↓

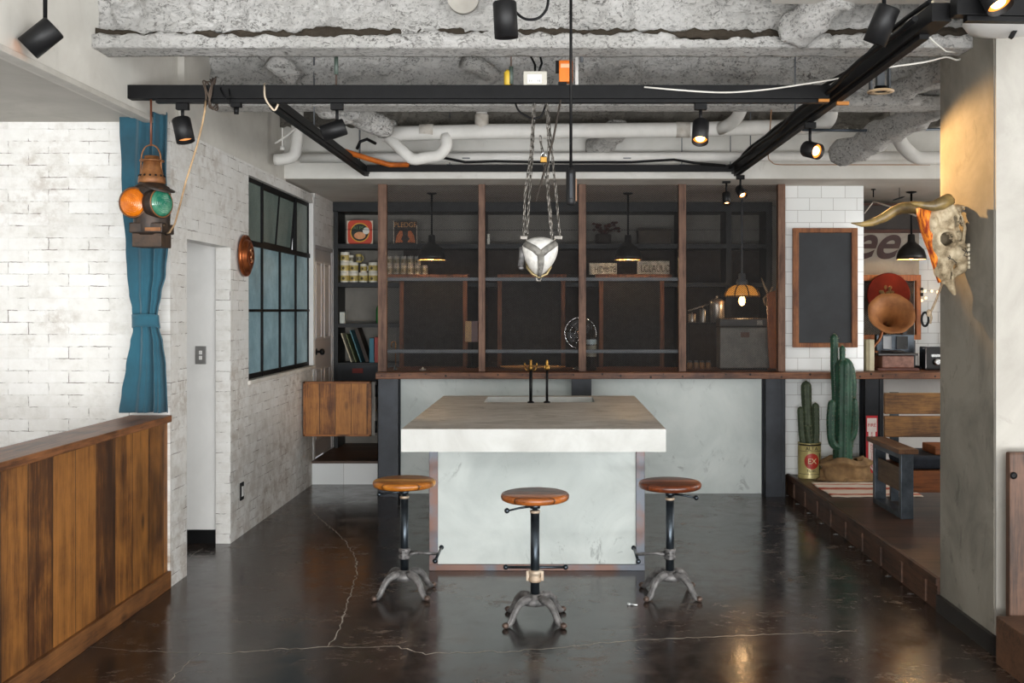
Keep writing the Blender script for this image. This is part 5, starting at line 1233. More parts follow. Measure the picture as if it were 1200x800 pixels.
# copper mould on the left wall
yc, zc_ = 7.05, PZ(300, 7.1); m_cop = M('copper_mould', '#7a3f22', '#b5673a', 12, .28, .85, .1, bsc=30)
t = thing('copper_plaque', (XL, yc, zc_), 'round copper mould with raised rings hanging on the white brick wall beside the steel window', 'plaque')
MB().lathe([(.10, 0), (.125, .008), (.145, .02), (.143, .034), (.128, .040), (.122, .032), (.112, .032), (.106, .052), (.085, .060), (.062, .060), (.050, .050), (.030, .052), (.012, .062), (.001, .064)], (XL+.001, yc, zc_), (1,0,0), 44, capb=False).build('disc', m_cop, t)
MB().tube([(XL+.064+.002*math.sin(q), yc+.018*math.sin(q*.62), zc_-.045+.0045*q) for q in range(21)], .006, 8).build('raised_motif', M('pale_copper', '#b9835c', '#cfa27e', 12, .3, .7), t)
t = thing('light_switch', P(235.5, 416, 6.8), 'small grey steel double switch plate on the white wall seen through the opening', 'switch')
o = P(235.5, 416, 6.815); MB().box(o.x-.036, o.x+.036, 6.808, 6.8195, o.z-.06, o.z+.06).build('plate', M('switch_steel', '#7d7c7a', '#8f8e8c', 9, .4, .5), t, bevel=.002)
MB().box(o.x-.010, o.x+.010, 6.803, 6.809, o.z+.005, o.z+.03).box(o.x-.010, o.x+.010, 6.803, 6.809, o.z-.03, o.z-.005).build('toggles', m_white, t, bevel=.001)
yo, zo = 7.03, PZ(575, 7.04)
t = thing('wall_outlet', (XL, yo, zo), 'black power outlet plate low on the white brick wall below the window', 'outlet')
MB().box(XL+.0005, XL+.009, yo-.036, yo+.036, zo-.06, zo+.06).build('plate', m_black, t, bevel=.002); MB().box(XL+.009, XL+.012, yo-.017, yo+.017, zo-.034, zo+.034).build('socket', m_white, t, bevel=.001)

# ================================================================ RIGHT: chalkboard, cacti, sign, rug, bench
m_cbf = WOOD('chalkboard_frame_wood', '#5f341a', '#9d6438', 'Z', None, .5, .4, knots=False)
t = thing('chalkboard', P(967, 405, 8.65), 'tall empty chalkboard in a brown wooden frame on the white tiled pier', 'chalkboard')
x0, x1, z0, z1 = PX(929.5, 8.62), PX(1005.5, 8.62), PZ(407, 8.62), PZ(267, 8.62); w = .05; f = MB()
f.box(x0, x0+w, 8.625, 8.657, z0, z1); f.box(x1-w, x1, 8.625, 8.657, z0, z1); f.box(x0+w, x1-w, 8.625, 8.657, z0, z0+.038); f.box(x0+w, x1-w, 8.625, 8.657, z1-.038, z1); f.build('frame', m_cbf, t, bevel=.003)
MB().box(x0+w, x1-w, 8.64, 8.655, z0+.038, z1-.038).build('slate', M('chalk_slate', '#26282b', '#33363a', 2.5, .7, 0, .05), t)
ZP = .16
m_cact = M('cactus_green', '#193a2b', '#2a5540', 14, .5, 0, .1); m_cact2 = M('cactus_dull_green', '#353f2d', '#4b5740', 14, .6, 0, .1); m_spine = M('cactus_spine', '#8f8a6a', '#b5ae8a')
def cactus_arm(pts, r, ribs=7, seed=0):
    """ribbed column with rounded top and spines on the ribs"""
    pts = [Vector(p) for p in pts]; q = []; L = 0
    for a, b in zip(pts, pts[1:]):
        n = max(2, int((b-a).length/.012)); q += [a.lerp(b, i/n) for i in range(n)]
    q.append(pts[-1]); n = len(q); seg = ribs*8; mb = MB(); sp = MB(); vs = []
    for _ in range(6): q = [q[0]]+[(q[i-1]+q[i]*2+q[i+1])/4 for i in range(1, n-1)]+[q[-1]]
    u = None
    for i in range(n):
        tt = (q[min(i+1, n-1)]-q[max(i-1, 0)]).normalized()
        if u is None: u = Vector((1,0,0)) if abs(tt.x) < .8 else Vector((0,1,0))
        u = (u-tt*u.dot(tt)).normalized(); w_ = tt.cross(u); dd = (q[-1]-q[i]).length
        rr_ = r*(math.sqrt(max(0, 1-(1-min(1, dd/(r*1.3)))**2)) if dd < r*1.3 else 1)*(1+.04*math.sin(i*.21+seed)); rr_ = max(rr_, r*.06)
        for k in range(seg):
            a = 2*PI*k/seg; rd = rr_*(.87+.16*abs(math.cos(a*ribs/2))**.8); vs.append(q[i]+(u*math.cos(a)+w_*math.sin(a))*rd)
        if i % 3 == 1:
            for k in range(ribs):
                a = 2*PI*k/ribs; d_ = u*math.cos(a)+w_*math.sin(a); pz = q[i]+d_*rr_*1.02
                for s in (-.5, .5): sp.tube([pz, pz+(d_+tt*s+w_*s*.6*math.cos(a)).normalized()*.011], [.0011, .0004], 3, cap=False)
    fs = [(i*seg+k, i*seg+(k+1) % seg, (i+1)*seg+(k+1) % seg, (i+1)*seg+k) for i in range(n-1) for k in range(seg)]
    mb.add(vs, fs+[tuple((n-1)*seg+k for k in range(seg)), tuple(range(seg))[::-1]], True); return mb, sp
def cactus(name, loc, label, stems, mat):
    t = thing(name, loc, label, 'cactus')
    for i, (pts, r) in enumerate(stems):
        a, s = cactus_arm(pts, r, 6 if r < .05 else 8, i); o = a.build('stem', mat, t); s.build('spines', m_spine, o)
    return t
dcn = 8.50; CP = lambda a, b, d=dcn: P(a, b, d)
t = thing('tin_can_planter', (PX(948.5, 8.5), 8.5, ZP), 'tall yellow tin can with red roundel standing on the platform, holding the small cactus', 'planter')
cx_ = PX(948.5, 8.5); rc_ = 13.3*8.5/F; zt = PZ(518, 8.5)
m_cany = M('can_yellow', '#b3a468', '#c9bb80', 10, .35, .2)
MB().lathe([(.001, .004), (rc_, 0), (rc_*1.02, .004), (rc_, .010), (rc_, zt-ZP-.01), (rc_*1.02, zt-ZP-.004), (rc_, zt-ZP), (rc_*.96, zt-ZP), (rc_*.96, zt-ZP-.02), (.001, zt-ZP-.02)], (cx_, 8.5, ZP), seg=44, capa=False, capb=False).build('can', m_cany, t)
def oncan(ang0, ang1, z0, z1, mat, nm, n=16, shape=None):
    mb = MB(); vs = []
    R_ = rc_+.0012
    mb.grid(lambda u, v: Vector((cx_+R_*math.sin(ang0+(ang1-ang0)*u), 8.5-R_*math.cos(ang0+(ang1-ang0)*u), z0+(z1-z0)*v)), n, 2); o = mb.build(nm, mat, t); s_ = o.modifiers.new('s', 'SOLIDIFY'); s_.thickness = .0005; return o
m_cred = M('can_red', '#a5281c', '#bb3626', 12, .4); m_cblk = M('can_black_print', '#191713'); m_crim = M('can_tin_rim', '#2f2a20', '#453d2e', 20, .4, .6)
def rnd(cx_a, cz_a, ra, mat, nm, off, sz=1):
    R_ = rc_+off; vs = [Vector((cx_+R_*math.sin(cx_a), 8.5-R_*math.cos(cx_a), cz_a))]; n = 36; mb = MB(); rings = 5
    for j in range(1, rings+1):
        for k in range(n):
            a = 2*PI*k/n; th_ = cx_a+ra*j/rings*math.cos(a)/rc_; vs.append(Vector((cx_+R_*math.sin(th_), 8.5-R_*math.cos(th_), cz_a+ra*sz*j/rings*math.sin(a))))
    fs = [(0, 1+k, 1+(k+1) % n) for k in range(n)]+[(1+(j-1)*n+k, 1+j*n+k, 1+j*n+(k+1) % n, 1+(j-1)*n+(k+1) % n) for j in range(1, rings) for k in range(n)]
    mb.add(vs, fs, True); return mb.build(nm, mat, t)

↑

Take the material above from its first line through the line holding "zo+.034).build('socket', m_white, t, bevel=.001)" and set it down exactly, without the pictures.

Keep writing the Blender script for this image. This is part 5, starting at line 1233. More parts follow. Measure the picture as if it were 1200x800 pixels.
# copper mould on the left wall
yc, zc_ = 7.05, PZ(300, 7.1); m_cop = M('copper_mould', '#7a3f22', '#b5673a', 12, .28, .85, .1, bsc=30)
t = thing('copper_plaque', (XL, yc, zc_), 'round copper mould with raised rings hanging on the white brick wall beside the steel window', 'plaque')
MB().lathe([(.10, 0), (.125, .008), (.145, .02), (.143, .034), (.128, .040), (.122, .032), (.112, .032), (.106, .052), (.085, .060), (.062, .060), (.050, .050), (.030, .052), (.012, .062), (.001, .064)], (XL+.001, yc, zc_), (1,0,0), 44, capb=False).build('disc', m_cop, t)
MB().tube([(XL+.064+.002*math.sin(q), yc+.018*math.sin(q*.62), zc_-.045+.0045*q) for q in range(21)], .006, 8).build('raised_motif', M('pale_copper', '#b9835c', '#cfa27e', 12, .3, .7), t)
t = thing('light_switch', P(235.5, 416, 6.8), 'small grey steel double switch plate on the white wall seen through the opening', 'switch')
o = P(235.5, 416, 6.815); MB().box(o.x-.036, o.x+.036, 6.808, 6.8195, o.z-.06, o.z+.06).build('plate', M('switch_steel', '#7d7c7a', '#8f8e8c', 9, .4, .5), t, bevel=.002)
MB().box(o.x-.010, o.x+.010, 6.803, 6.809, o.z+.005, o.z+.03).box(o.x-.010, o.x+.010, 6.803, 6.809, o.z-.03, o.z-.005).build('toggles', m_white, t, bevel=.001)
yo, zo = 7.03, PZ(575, 7.04)
t = thing('wall_outlet', (XL, yo, zo), 'black power outlet plate low on the white brick wall below the window', 'outlet')
MB().box(XL+.0005, XL+.009, yo-.036, yo+.036, zo-.06, zo+.06).build('plate', m_black, t, bevel=.002); MB().box(XL+.009, XL+.012, yo-.017, yo+.017, zo-.034, zo+.034).build('socket', m_white, t, bevel=.001)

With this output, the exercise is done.